• _TASK OBJECTIVE_
Everything from the first line to the line containing "COL = SC.collection" is to be repeated exactly; nothing past it.

## Begin DATASET SECTION

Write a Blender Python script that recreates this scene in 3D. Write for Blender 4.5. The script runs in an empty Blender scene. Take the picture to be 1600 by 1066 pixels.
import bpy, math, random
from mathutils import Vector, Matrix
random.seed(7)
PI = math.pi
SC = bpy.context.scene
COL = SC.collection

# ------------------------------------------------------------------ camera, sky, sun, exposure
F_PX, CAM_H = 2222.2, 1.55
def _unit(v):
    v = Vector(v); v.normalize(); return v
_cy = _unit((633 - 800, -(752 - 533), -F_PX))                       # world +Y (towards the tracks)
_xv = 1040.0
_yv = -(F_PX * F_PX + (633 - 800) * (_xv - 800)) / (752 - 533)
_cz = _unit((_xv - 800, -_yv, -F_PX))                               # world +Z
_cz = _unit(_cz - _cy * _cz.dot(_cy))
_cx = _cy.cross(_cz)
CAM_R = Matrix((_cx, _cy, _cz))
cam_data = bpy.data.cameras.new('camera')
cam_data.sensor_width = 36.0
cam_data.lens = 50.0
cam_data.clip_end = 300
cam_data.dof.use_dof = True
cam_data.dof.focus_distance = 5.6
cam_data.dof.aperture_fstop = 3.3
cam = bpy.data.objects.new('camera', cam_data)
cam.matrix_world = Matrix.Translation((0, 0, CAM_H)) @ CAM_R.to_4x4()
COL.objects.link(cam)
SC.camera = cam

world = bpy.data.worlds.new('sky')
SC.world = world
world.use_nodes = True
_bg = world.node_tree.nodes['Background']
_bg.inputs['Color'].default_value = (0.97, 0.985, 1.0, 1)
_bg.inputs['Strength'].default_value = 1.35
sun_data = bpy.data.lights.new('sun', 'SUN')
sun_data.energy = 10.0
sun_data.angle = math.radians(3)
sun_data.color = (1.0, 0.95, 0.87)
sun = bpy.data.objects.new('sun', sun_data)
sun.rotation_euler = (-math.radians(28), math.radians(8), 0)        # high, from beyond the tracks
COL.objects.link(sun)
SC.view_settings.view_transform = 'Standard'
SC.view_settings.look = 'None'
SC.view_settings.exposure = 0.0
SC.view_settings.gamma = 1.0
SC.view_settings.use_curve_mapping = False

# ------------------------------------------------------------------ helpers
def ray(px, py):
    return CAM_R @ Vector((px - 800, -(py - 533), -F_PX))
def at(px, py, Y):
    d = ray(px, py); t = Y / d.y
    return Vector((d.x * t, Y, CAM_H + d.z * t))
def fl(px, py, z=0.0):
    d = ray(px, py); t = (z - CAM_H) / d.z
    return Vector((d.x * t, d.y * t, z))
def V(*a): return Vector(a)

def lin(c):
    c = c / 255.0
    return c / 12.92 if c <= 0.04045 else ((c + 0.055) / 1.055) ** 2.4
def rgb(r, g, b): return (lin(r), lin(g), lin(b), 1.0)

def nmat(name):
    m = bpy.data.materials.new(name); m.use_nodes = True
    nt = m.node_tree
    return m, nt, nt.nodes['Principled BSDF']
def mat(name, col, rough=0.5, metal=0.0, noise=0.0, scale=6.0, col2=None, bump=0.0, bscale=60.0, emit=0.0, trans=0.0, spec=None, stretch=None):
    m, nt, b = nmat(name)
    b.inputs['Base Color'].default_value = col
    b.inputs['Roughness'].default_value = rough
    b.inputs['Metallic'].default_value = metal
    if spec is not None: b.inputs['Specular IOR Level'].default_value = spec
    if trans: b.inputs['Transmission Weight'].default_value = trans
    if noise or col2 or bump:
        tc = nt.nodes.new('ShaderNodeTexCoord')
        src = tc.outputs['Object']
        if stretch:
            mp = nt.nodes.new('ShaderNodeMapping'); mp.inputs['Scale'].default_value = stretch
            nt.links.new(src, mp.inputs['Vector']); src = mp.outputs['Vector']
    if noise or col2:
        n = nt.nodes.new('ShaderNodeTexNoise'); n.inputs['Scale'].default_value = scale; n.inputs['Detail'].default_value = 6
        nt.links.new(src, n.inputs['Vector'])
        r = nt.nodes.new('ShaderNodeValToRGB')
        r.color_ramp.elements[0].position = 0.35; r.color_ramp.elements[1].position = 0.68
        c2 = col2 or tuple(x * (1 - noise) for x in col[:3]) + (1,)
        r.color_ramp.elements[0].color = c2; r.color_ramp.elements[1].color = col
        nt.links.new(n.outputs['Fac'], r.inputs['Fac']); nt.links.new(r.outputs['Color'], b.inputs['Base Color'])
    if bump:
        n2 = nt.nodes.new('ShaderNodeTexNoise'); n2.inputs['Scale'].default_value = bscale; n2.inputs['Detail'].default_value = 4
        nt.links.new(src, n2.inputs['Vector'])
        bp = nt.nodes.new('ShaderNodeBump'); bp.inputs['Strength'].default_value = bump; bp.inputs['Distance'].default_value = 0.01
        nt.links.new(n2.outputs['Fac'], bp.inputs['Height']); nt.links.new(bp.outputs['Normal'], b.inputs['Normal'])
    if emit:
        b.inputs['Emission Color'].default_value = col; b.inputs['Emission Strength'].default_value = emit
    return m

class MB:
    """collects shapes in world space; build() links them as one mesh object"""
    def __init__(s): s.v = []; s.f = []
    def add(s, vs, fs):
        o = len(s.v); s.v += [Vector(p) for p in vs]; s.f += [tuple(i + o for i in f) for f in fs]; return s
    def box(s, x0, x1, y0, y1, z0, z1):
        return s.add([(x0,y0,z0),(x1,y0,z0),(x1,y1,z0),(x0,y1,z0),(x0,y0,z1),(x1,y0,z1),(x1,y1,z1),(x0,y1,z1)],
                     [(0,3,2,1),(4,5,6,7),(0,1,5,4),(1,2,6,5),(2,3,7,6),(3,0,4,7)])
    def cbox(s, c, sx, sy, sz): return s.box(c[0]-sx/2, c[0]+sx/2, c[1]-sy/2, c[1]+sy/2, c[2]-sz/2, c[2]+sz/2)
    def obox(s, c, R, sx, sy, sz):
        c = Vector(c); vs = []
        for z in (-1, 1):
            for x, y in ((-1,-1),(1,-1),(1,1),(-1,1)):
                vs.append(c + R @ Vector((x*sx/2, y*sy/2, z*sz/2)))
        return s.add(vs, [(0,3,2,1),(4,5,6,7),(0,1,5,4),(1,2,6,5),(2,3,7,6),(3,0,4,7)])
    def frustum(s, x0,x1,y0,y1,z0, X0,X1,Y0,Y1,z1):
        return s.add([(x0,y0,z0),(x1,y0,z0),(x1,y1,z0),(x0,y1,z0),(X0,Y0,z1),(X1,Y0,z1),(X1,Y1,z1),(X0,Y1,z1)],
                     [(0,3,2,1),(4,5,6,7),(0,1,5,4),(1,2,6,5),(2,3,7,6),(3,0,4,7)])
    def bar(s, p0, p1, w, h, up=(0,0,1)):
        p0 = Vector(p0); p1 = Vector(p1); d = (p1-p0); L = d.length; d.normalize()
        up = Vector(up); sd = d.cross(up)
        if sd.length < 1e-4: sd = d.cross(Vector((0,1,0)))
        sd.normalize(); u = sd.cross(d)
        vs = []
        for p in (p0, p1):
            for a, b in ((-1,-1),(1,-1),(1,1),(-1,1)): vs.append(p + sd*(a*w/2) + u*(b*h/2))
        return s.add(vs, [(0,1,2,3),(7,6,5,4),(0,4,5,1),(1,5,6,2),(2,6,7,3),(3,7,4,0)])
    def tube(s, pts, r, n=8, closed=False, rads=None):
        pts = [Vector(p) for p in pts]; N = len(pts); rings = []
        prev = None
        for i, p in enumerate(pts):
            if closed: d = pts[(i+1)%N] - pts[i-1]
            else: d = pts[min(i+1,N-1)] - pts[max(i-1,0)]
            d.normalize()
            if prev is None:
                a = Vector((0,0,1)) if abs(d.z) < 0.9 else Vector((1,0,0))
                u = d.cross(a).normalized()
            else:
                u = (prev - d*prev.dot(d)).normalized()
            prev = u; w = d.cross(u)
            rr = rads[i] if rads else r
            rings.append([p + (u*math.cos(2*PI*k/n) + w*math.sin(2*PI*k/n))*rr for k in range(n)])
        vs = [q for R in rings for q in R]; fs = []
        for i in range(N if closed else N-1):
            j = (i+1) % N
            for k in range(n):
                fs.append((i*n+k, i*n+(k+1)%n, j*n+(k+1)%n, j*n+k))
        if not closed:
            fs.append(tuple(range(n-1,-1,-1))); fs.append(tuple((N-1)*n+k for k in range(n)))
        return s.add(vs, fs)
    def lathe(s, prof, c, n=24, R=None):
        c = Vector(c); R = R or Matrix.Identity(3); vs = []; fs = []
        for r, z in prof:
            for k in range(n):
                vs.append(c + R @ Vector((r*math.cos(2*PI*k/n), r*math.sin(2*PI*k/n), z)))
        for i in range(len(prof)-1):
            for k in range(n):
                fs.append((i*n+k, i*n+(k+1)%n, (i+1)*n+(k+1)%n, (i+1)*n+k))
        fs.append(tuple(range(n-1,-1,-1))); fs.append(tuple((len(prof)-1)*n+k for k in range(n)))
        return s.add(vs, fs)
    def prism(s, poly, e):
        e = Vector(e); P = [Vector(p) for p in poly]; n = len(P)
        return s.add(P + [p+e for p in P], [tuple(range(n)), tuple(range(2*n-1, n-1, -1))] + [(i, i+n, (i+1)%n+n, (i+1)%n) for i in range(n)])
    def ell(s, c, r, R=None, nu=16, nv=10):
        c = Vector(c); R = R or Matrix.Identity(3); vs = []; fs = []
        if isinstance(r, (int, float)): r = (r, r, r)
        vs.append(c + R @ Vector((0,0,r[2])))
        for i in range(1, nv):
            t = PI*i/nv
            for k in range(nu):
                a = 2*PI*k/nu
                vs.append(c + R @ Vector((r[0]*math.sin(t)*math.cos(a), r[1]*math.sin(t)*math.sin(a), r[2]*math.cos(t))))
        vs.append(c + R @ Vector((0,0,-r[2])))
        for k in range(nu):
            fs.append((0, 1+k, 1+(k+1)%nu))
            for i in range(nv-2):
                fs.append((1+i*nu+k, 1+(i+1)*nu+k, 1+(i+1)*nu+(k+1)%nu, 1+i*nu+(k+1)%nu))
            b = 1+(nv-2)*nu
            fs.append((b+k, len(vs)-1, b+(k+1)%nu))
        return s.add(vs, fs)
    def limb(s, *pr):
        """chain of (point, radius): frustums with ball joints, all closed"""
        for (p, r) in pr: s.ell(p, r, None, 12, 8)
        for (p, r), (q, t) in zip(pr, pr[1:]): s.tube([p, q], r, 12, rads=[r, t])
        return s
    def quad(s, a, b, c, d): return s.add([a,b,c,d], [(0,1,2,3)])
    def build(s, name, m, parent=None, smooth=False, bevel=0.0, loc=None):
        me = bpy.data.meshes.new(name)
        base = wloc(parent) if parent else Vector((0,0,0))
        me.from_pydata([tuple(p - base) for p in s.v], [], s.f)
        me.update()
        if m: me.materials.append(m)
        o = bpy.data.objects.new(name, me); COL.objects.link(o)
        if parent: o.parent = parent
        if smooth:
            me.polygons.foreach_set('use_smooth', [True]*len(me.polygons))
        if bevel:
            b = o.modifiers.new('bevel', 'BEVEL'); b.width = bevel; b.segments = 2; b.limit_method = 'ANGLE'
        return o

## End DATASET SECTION

• _WRITTEN REPLY_
Write a Blender Python script that recreates this scene in 3D. Write for Blender 4.5. The script runs in an empty Blender scene. Take the picture to be 1600 by 1066 pixels.
import bpy, math, random
from mathutils import Vector, Matrix
random.seed(7)
PI = math.pi
SC = bpy.context.scene
COL = SC.collection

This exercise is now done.